Now, I know some basic techniques to diminish it, like using guard rings and stuff like that, but I'd like to know more about the phenomena themselves, and I can't find any material about it.

So any pointers are welcome.

 

[ZapperZ]

Hi all,

I'm looking for information/theories/data/phenomenology about micro discharges in dielectrics (and surfaces).

I'll explain the problem: we have some conductors under a potential of ~2500V which are (of course) in contact with solid dielectrics (types of plastic, ceramics...), and we observe low-frequency (~0.01 Hz) microdischarges on them of the order of ~0.05 pC - 0.2 pC which, well, screw our measurement setup.
Now, I know some basic techniques to diminish it, like using guard rings and stuff like that, but I'd like to know more about the phenomena themselves, and I can't find any material about it.

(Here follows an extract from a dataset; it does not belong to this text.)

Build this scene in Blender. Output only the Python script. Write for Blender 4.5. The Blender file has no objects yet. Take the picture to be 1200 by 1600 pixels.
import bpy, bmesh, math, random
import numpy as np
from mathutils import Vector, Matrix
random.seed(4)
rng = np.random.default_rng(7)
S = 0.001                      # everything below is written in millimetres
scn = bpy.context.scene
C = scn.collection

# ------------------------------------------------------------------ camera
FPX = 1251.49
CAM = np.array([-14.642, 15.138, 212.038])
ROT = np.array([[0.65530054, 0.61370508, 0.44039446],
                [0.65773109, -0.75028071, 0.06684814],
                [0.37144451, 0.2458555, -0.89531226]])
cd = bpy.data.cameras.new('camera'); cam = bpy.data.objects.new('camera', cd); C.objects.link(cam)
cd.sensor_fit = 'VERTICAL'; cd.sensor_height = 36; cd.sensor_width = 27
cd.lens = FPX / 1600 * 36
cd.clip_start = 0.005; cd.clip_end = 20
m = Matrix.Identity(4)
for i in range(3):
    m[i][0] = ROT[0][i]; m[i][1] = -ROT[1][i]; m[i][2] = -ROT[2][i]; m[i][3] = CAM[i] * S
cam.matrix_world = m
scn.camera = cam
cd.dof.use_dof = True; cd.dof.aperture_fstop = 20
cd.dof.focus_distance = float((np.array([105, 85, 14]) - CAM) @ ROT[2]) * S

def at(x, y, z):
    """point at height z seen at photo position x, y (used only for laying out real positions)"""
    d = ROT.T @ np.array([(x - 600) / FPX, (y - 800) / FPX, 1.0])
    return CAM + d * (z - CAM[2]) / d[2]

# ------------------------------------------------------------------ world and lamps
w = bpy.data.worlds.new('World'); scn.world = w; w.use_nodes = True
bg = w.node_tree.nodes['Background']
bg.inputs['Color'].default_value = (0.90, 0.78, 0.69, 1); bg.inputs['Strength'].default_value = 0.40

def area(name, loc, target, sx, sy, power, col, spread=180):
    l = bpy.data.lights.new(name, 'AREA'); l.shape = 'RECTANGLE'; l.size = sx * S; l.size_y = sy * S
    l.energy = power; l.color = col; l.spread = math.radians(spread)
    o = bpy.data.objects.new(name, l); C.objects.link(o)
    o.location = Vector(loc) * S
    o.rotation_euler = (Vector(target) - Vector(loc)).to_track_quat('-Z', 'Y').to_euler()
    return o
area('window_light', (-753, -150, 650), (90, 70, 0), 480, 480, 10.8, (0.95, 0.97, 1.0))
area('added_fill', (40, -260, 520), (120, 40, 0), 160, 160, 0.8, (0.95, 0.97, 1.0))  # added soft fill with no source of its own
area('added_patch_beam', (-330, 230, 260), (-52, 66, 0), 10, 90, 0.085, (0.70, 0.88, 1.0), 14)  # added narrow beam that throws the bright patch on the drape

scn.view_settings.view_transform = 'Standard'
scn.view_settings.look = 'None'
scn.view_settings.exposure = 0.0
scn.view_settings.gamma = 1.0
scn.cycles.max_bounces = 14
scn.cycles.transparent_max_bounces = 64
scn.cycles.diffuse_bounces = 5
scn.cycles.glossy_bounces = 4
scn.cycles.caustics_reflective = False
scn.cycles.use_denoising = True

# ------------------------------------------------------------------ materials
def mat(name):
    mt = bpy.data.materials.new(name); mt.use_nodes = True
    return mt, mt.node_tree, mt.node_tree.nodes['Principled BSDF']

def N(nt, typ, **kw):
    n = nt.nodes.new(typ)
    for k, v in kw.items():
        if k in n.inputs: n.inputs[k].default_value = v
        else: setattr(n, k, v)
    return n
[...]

So any pointers are welcome.

Not sure about this, but you might have the same problem that we have.

We have a traveling wave dielectric tube with coupling to copper waveguides. We detect breakdowns at the joints where the dielectric meets the copper when we have roughly 3 MW of RF power going through. We see light glow when this happens and we attribute this to secondary electron emission causing some form of gas ionization (the whole system is under 10^-7 Torr). So this is in addition to the breakdown at the joints. In high gradient studies, the "triple point" region is usually (depending on geometry), the region most susceptible to problems. So in this case, one has the dielectric-metal-vacuum point. In our simulation using Microwave Studio, this part has one of the highest field and thus susceptible to such breakdown/sparks.

Zz.

 

[vanesch]

I don't think both phenomena are related: I'm in a quiet, all-static environment, and normally, the fields are way below ionizing any gas, and the dielectrics are stressed way below their breakdown fields. In other words, I shouldn't see anything, but I do: I see small discharge pulses of a few tens of femtocoulombs, one every few minutes.

 

[berkeman]

Interesting problem. 0.01Hz is pretty suspicious, though. Any chance it's a measurement setup issue? How are you measuring these discharges? Are there any other paths that the discharges might be taking? Are there any other things that seem to be possible triggers, or at least are correlated with the discharge events? Like ESD events nearby, or HVAC thermostat trips, or AC mains noise?

The only semi-related issue that I can think of for the dielectric breakdown would be some disclinations or other breaks/pinhole paths through the dielectric. How pure is the material? What is it?

 

[ZapperZ]

I don't think both phenomena are related: I'm in a quiet, all-static environment, and normally, the fields are way below ionizing any gas, and the dielectrics are stressed way below their breakdown fields. In other words, I shouldn't see anything, but I do: I see small discharge pulses of a few tens of femtocoulombs, one every few minutes.

But you don't need to get to the breakdown threshold to get secondary emission. All you need is a few dark current electrons that are above the first secondary electron energy crossover that can induce multipactor. We have observed such phenomenon without causing any permanent damage to our dielectric, and dielectric are notorious for this because their secondary emission coefficient are generally way higher than metals.

The onset of multipactoring is enough cause either ionization or some form of luminescence for light emission, even for a short burst. This could be what you are detecting. It would help if you can monitor the field in the tube and see if there's a sudden drop in such a field when this occurs.

Zz.